No windup

I do four kinds of exercise: play squash, run, swim, and do yoga. A more accurate portrayal is that I mostly play squash, and do the other three every so often. This week, though, because of the warmer weather, earlier sunrise, and jetlag, I’ve run four times in 8 days.

One of the things that’s beautiful about running is that there’s almost no windup and wind-down: no place to drive to, no plan to make, no excess anything on either side. In 45 minutes set aside for a run, 40 of those minutes are spent running. Get dressed, lace up your shoes, and go.

Early yesterday morning, tired and cranky, I was wondering why I had dragged myself out of bed to run two days in a row. I had finished tying my shoes and I was standing at my back door looking for some way to stall (what I would have given for a fifteen minute drive to the gym!) It felt like there was a physical barrier I had to push through to get myself up and out the door. I walked out of my house, walked onto the street, kept walking for one more block, started the music on my phone, and finally had no choice but to start jogging slowly.

Similarly, earlier this week a colleague and I found ourselves with only 35 minutes at the end of a long day in which to get some important work done. Neither of us seemed up for it and I almost suggested we not bother.
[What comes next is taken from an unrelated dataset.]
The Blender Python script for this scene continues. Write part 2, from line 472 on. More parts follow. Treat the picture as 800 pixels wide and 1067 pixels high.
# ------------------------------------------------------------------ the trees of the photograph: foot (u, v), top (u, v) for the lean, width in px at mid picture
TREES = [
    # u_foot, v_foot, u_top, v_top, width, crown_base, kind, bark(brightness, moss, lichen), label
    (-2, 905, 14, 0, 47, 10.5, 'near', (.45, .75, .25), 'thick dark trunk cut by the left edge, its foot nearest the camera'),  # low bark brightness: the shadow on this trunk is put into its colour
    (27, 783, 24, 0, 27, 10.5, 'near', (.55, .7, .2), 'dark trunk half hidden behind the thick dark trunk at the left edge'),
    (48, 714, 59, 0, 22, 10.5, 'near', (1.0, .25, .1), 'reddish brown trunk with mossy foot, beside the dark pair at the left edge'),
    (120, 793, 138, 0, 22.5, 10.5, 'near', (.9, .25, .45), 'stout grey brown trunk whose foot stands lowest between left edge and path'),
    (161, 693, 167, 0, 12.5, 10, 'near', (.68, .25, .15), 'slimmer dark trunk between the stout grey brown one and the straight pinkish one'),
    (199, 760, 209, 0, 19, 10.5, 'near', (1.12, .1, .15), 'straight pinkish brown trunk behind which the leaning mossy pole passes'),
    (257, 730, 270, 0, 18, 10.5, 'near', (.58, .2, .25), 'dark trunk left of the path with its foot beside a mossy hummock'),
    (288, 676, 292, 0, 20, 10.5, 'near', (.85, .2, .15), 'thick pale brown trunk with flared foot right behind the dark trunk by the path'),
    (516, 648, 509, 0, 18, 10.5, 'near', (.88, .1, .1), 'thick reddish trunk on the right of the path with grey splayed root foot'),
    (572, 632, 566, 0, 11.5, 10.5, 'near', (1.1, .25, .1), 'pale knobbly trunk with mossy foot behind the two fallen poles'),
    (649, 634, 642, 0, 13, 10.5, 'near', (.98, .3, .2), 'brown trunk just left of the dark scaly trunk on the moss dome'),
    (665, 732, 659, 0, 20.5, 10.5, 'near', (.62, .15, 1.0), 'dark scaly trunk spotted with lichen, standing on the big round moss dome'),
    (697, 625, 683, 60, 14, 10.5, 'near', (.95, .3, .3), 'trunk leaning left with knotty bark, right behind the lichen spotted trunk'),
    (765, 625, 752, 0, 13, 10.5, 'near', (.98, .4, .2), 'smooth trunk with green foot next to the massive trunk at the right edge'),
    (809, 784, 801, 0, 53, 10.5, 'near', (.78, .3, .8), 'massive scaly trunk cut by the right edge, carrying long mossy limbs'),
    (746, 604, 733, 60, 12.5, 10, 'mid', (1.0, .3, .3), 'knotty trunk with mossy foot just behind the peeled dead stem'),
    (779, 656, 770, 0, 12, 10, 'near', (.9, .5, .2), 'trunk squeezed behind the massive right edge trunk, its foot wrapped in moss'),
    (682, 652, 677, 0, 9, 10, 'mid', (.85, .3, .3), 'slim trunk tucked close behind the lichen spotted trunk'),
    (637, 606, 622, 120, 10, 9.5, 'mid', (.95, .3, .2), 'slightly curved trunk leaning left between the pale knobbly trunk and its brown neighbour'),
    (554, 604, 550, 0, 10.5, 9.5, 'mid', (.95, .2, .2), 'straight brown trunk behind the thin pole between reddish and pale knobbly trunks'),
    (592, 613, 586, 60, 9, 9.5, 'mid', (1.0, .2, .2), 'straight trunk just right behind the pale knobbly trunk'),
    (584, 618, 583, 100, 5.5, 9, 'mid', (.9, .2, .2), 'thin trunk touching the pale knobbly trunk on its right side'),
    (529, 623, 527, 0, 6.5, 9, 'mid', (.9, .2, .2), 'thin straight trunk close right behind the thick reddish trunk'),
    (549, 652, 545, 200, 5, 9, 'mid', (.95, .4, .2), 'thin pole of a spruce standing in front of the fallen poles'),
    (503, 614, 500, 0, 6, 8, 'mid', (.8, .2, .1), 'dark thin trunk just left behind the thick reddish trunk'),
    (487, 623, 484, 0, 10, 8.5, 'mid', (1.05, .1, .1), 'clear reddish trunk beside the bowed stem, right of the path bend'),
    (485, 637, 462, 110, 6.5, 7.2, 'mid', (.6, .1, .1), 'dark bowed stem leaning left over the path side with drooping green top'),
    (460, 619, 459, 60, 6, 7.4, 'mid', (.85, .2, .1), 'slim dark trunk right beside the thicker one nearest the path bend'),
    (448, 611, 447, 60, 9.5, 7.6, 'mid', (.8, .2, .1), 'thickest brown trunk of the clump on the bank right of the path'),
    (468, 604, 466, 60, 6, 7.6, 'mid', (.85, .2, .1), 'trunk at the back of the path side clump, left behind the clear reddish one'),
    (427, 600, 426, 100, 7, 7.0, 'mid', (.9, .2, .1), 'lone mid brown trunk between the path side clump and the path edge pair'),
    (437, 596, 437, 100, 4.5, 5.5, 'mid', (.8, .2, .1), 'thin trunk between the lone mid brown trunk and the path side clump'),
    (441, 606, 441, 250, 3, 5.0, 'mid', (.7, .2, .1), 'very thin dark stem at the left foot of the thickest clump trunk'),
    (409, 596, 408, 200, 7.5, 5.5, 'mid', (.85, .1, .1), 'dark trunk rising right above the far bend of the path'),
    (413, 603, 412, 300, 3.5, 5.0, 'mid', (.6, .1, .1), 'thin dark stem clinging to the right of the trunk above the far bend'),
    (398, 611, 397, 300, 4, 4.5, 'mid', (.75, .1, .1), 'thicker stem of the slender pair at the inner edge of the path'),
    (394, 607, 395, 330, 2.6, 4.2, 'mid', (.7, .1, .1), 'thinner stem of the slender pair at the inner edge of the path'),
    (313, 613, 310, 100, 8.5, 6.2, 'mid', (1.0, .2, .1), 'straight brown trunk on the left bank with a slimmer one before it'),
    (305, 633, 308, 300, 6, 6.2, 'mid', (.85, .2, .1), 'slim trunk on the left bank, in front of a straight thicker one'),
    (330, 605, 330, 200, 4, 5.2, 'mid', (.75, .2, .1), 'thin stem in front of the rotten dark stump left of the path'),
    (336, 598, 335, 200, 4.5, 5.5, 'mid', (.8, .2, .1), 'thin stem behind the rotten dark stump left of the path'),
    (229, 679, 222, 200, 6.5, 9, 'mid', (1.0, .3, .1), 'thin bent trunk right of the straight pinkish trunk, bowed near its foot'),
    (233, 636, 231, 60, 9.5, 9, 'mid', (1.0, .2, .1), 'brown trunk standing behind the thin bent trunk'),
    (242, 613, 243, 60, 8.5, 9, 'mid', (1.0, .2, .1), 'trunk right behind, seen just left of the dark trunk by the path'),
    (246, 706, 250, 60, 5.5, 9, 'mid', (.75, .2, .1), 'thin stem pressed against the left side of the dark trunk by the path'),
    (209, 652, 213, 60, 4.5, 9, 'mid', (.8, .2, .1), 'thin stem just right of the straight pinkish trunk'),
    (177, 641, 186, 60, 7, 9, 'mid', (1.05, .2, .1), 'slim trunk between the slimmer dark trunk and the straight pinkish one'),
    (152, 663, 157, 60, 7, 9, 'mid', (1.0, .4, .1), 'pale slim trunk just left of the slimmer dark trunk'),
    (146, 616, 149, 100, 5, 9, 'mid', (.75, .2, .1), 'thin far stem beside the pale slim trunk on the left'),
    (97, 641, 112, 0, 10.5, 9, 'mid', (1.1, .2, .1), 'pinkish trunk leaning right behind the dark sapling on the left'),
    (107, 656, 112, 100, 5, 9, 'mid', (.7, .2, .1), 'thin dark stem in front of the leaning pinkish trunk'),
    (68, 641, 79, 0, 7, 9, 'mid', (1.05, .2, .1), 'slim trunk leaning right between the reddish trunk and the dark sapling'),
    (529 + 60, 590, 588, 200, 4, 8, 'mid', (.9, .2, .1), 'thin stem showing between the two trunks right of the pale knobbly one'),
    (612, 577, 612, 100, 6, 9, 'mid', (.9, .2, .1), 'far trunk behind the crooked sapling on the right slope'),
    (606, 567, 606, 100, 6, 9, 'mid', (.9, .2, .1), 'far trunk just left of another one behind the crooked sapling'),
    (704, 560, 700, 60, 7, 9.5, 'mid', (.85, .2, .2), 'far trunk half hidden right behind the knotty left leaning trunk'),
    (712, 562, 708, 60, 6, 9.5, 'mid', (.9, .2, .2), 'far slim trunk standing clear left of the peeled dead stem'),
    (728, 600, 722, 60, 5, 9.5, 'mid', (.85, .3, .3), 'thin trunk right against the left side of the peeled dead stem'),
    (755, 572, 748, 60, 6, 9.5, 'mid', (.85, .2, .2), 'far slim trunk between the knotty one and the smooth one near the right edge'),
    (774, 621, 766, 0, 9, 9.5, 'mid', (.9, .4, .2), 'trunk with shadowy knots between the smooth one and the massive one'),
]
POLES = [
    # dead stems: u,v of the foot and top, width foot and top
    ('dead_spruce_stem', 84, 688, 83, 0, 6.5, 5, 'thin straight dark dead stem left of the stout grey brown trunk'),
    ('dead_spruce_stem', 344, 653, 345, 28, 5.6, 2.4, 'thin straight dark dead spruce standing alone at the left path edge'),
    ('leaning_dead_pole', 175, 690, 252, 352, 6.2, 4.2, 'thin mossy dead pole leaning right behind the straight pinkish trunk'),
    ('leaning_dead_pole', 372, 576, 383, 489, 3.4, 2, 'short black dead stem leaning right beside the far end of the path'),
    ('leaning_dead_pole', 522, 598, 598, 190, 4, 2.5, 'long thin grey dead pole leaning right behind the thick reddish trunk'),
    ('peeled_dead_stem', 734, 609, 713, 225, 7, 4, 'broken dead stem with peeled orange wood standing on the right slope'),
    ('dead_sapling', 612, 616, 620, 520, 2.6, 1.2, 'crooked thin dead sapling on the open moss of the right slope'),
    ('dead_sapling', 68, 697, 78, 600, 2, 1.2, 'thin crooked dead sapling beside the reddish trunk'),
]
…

We chatted and stalled for a little, and we nearly got pulled into email on our open laptops. But then we began.

In both cases – the run and the 30 minute conversation that should have taken two hours – it was easy to be fooled that I needed more windup, more buffer, more something between me and the work.

Then I get out there and reconfirm what I seem to need to relearn each and every time: that the windup is nothing more than stalling; and that the correlation between how I feel beforehand and how the work goes is nearly zero.